Cracovia Kraków radość piłkarzy ( archiwum ) Fot. Redakcja IK24 Sport
Piłkarze Cracovii po raz drugi w tym sezonie zwyciężyli w wyjazdowym spotkaniu. Podopieczni trenera Wojciecha Stawowego rozgromili Śląsk Wrocław, gospodarze grali w osłabionym składzie, po tym jak w piątej minucie bramkarz gospodarzy Rafał Gikiewicz został ukarany czerwoną kartką za interwencje ręką poza polem karnym. Śląsk Wrocław ? Cracovia Kraków 0:3 (0:0).

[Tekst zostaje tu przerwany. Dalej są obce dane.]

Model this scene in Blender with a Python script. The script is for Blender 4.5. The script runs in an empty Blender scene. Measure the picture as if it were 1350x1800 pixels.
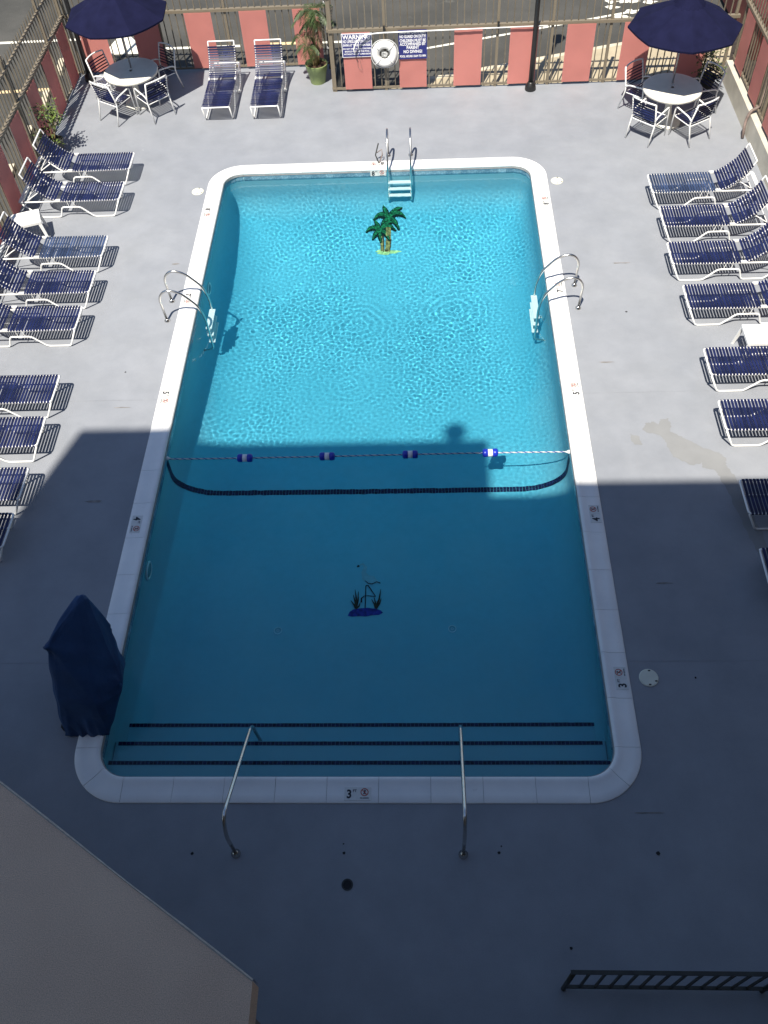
import bpy, bmesh, math, random
import numpy as np
from mathutils import Matrix, Vector

random.seed(7)
S = bpy.context.scene
COL = S.collection
PI = math.pi

# ------------------------------------------------------------------ camera
F_PX, PITCH, YAW, ROLL = 1561.79, 0.9225762, 0.0747607, -0.0731208
CAM = Vector((0.8623, -3.4367, 10.0519))
cam = bpy.data.objects.new('camera', bpy.data.cameras.new('camera'))
COL.objects.link(cam)
S.camera = cam
cp, sp = math.cos(PITCH), math.sin(PITCH)
Rz = Matrix.Rotation(YAW, 3, 'Z')
fw, up, rt = Rz @ Vector((0, cp, -sp)), Rz @ Vector((0, sp, cp)), Rz @ Vector((1, 0, 0))
rt2 = math.cos(ROLL) * rt + math.sin(ROLL) * up
up2 = -math.sin(ROLL) * rt + math.cos(ROLL) * up
M = Matrix((rt2, up2, -fw)).transposed().to_4x4()
M.translation = CAM
cam.matrix_world = M
cam.data.sensor_fit = 'VERTICAL'
cam.data.sensor_height = 36
cam.data.lens = 36 * F_PX / 1800
cam.data.clip_start = 0.05
cam.data.clip_end = 1000

# ------------------------------------------------------------------ sky and sun
SUN_DIR = Vector((0.172, 0.500, -1)).normalized()
SKY_STRENGTH, SUN_STRENGTH, EXPOSURE = 0.078, 5.0, 0.68
world = bpy.data.worlds.new('World')
S.world = world
world.use_nodes = True
nt = world.node_tree
sky = nt.nodes.new('ShaderNodeTexSky')
sky.sky_type = 'NISHITA'
sky.sun_disc = False
sky.ozone_density = 3.0
sky.dust_density = 0.4
sky.sun_elevation = math.asin(-SUN_DIR.z)
sky.sun_rotation = math.atan2(-SUN_DIR.x, -SUN_DIR.y)
nt.links.new(sky.outputs[0], nt.nodes['Background'].inputs[0])
nt.nodes['Background'].inputs[1].default_value = SKY_STRENGTH
sun_data = bpy.data.lights.new('sun', 'SUN')
sun_data.energy = SUN_STRENGTH
sun_data.angle = math.radians(0.53)
sun_data.color = (1.0, 0.935, 0.83)
sun_data.cycles.is_caustics_light = True
sun = bpy.data.objects.new('sun', sun_data)
COL.objects.link(sun)
sun.rotation_euler = SUN_DIR.to_track_quat('-Z', 'Y').to_euler()
S.view_settings.view_transform = 'Standard'
S.view_settings.look = 'None'
S.view_settings.gamma = 1
S.view_settings.use_curve_mapping = False
S.view_settings.exposure = EXPOSURE
S.cycles.use_denoising = True
S.cycles.denoiser = 'OPENIMAGEDENOISE'
S.cycles.max_bounces = 10
S.cycles.sample_clamp_indirect = 6

# ------------------------------------------------------------------ helpers
def tag(o, label=None, cat=None, group=None, kind=None):
    if label: o['label'] = label
    if cat: o['category'] = cat
    if group: o['group'] = group
    if kind: o['kind'] = kind
    return o

def empty(name, loc=(0, 0, 0), rz=0.0):
    o = bpy.data.objects.new(name, None)
    o.empty_display_size = 0.2
    COL.objects.link(o)
    o.location = loc
    o.rotation_euler = (0, 0, rz)
    return o

def link(name, me, m=None, parent=None, smooth=False):
    if m is not None and not me.materials: me.materials.append(m)
    if smooth:
        me.polygons.foreach_set('use_smooth', np.ones(len(me.polygons), bool))
    o = bpy.data.objects.new(name, me)
    COL.objects.link(o)
    if parent is not None: o.parent = parent
    return o

def copy_tree(o, parent=None):
    c = o.copy()
    COL.objects.link(c)
    if parent is not None: c.parent = parent
    for ch in list(o.children): copy_tree(ch, c)
    return c

class MB:
    """collects faces into one mesh"""
    def __init__(s): s.v, s.f = [], []
    def add(s, v, f):
        n = len(s.v)
        s.v += [tuple(p) for p in v]
        s.f += [tuple(i + n for i in q) for q in f]
        return s
    def box(s, a, b, mat=None):
        x0, y0, z0 = a; x1, y1, z1 = b
        v = [(x0,y0,z0),(x1,y0,z0),(x1,y1,z0),(x0,y1,z0),(x0,y0,z1),(x1,y0,z1),(x1,y1,z1),(x0,y1,z1)]
        if mat is not None: v = [mat @ Vector(p) for p in v]
        return s.add(v, [(0,3,2,1),(4,5,6,7),(0,1,5,4),(1,2,6,5),(2,3,7,6),(3,0,4,7)])
    def tube(s, pts, r, n=8, closed=False, r_end=None):
        P = [Vector(p) for p in pts]
        m = len(P)
        T = []
        for i in range(m):
            a = P[(i-1) % m] if (i > 0 or closed) else P[i]
            b = P[(i+1) % m] if (i < m-1 or closed) else P[i]
            T.append((b-a).normalized())
        ref = Vector((0,0,1)) if abs(T[0].z) < 0.9 else Vector((1,0,0))
        N = (ref - T[0]*ref.dot(T[0])).normalized()
        V = []
        for i in range(m):
            N = (N - T[i]*N.dot(T[i])).normalized()
            B = T[i].cross(N)
            rr = r if r_end is None else r + (r_end-r)*i/(m-1)
            for k in range(n):
                a = 2*PI*k/n
                V.append(P[i] + (N*math.cos(a) + B*math.sin(a))*rr)
        Fc = []
        for i in range(m if closed else m-1):
            j = (i+1) % m
            for k in range(n):
                l = (k+1) % n
                Fc.append((i*n+k, i*n+l, j*n+l, j*n+k))
        if not closed:
            Fc.append(tuple(range(n-1,-1,-1)))
            Fc.append(tuple((m-1)*n+k for k in range(n)))
        return s.add(V, Fc)
    def lathe(s, prof, c=(0,0,0), n=24, cap=True):
        V, Fc = [], []
        for (r, z) in prof:
            for k in range(n):
                a = 2*PI*k/n
                V.append((c[0]+r*math.cos(a), c[1]+r*math.sin(a), c[2]+z))
        for i in range(len(prof)-1):
            for k in range(n):
                l = (k+1) % n
                Fc.append((i*n+k, i*n+l, (i+1)*n+l, (i+1)*n+k))
        if cap:
            Fc.append(tuple(range(n-1,-1,-1)))
            Fc.append(tuple((len(prof)-1)*n+k for k in range(n)))
        return s.add(V, Fc)
    def mesh(s, name, m=None, smooth=False):
        me = bpy.data.meshes.new(name)
        me.from_pydata(s.v, [], s.f)
        if m is not None: me.materials.append(m)
        if smooth: me.polygons.foreach_set('use_smooth', np.ones(len(me.polygons), bool))
        me.update()
        return me
    def build(s, name, m=None, parent=None, smooth=False):
        return link(name, s.mesh(name, m, smooth), None, parent)

def fillet(pts, r, n=5, closed=False):
    """round the corners of a polyline"""
    P = [Vector(p) for p in pts]
    m = len(P)
    out = []
    for i in range(m):
        if not closed and (i == 0 or i == m-1):
            out.append(P[i]); continue
        a, b, c = P[(i-1) % m], P[i], P[(i+1) % m]
        d1, d2 = a-b, c-b
        rr = min(r, d1.length*0.48, d2.length*0.48)
        p, q = b + d1.normalized()*rr, b + d2.normalized()*rr
        for k in range(n+1):
            t = k/n
            out.append(p*(1-t)**2 + b*2*t*(1-t) + q*t*t)
    return out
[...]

Środowe spotkanie lepiej rozpoczęli piłkarze Cracovii, którzy mogli objąć prowadzenie już w dwunastej sekundzie pojedynku. Marcin Budziński zagrał do wychodzącego na czystą pozycję Saidiego Ntibazonkizy, ale strzał skrzydłowego Cracovii obronił Rafał Gikiewicz. Bramkarz WKS-u popisał się też skuteczną interwencją przy strzale Dawida Nowaka w piątej minucie, ale uczynił to poza polem karnym, za co obejrzał czerwoną kartkę. Trener Stanislav Levy musiał szybko dokonać zmiany – boisko opuścił Sebino Plaku, a w jego miejsce na placu gry pojawił się Marian Kelemen. Słowacki golkiper mógł wykazać się niedługo po wejściu, kiedy wybronił groźne uderzenie Dawida Nowaka.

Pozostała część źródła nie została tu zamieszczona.